Gerrid Cust, who runs a 17,000-acre farm in Davidson, Saskatchewan, says he missed filling an order to ship canola to Japan in January, foregoing a $10-a-bushel premium and putting his future orders at risk. “Japanese customers won’t forget about a missed shipment for the next 50 years,” he said.
Cuts to the network helped reduce CP’s operating ratio—operating costs as a percentage of revenue, a key industry performance measure—to 69.9% in the last fiscal year from 81.3%, where it stood at the end of 2011 when Mr. Ackman called CP the “worst-performing” railroad in North America. Indeed, Mr. Harrison says he is within reach of cutting the operating ratio to the low-60% range by next year, which would make it the top-performing North American Class 1 railroad. “That’s a hell of a change, to go from worst to first in not even two years,” said Mr. Harrison, speaking with an easy-going Southern drawl and repeatedly banging his large gold ring on a table to emphasize his point.

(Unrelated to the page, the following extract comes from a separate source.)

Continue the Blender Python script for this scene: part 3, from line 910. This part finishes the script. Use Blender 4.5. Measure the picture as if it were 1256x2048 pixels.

To further improve efficiency, Mr. Harrison said he is negotiating with North American railroads to streamline rail traffic and thus reduce congestion in Chicago, a major rail gateway. He also said he’s overhauling CP’s shipping protocols to schedule the railroad’s railcars by the hour instead of daily.
It was a final vignette in this article that also caught the attention of xray-delta, a scene from a trail derailment that saw the CEO at the gemba to get to the reality of the situation:
When a CP train carrying crude derailed on a bridge near the company’s headquarters in Ogden, Alberta, last June, Mr. Harrison arrived at the scene to inspect the damage himself.
“I crawled under the cars. I determined the cause in about 10 minutes,” he said. “The first responders hadn’t been there. The [Transportation Safety Board] hadn’t been there. I’m not being critical, I’m just naming facts.”
How the CP Rail story ends only time will tell, but tracking the progress and overall results at CP over the next few years will prove interesting for performance improvement professionals.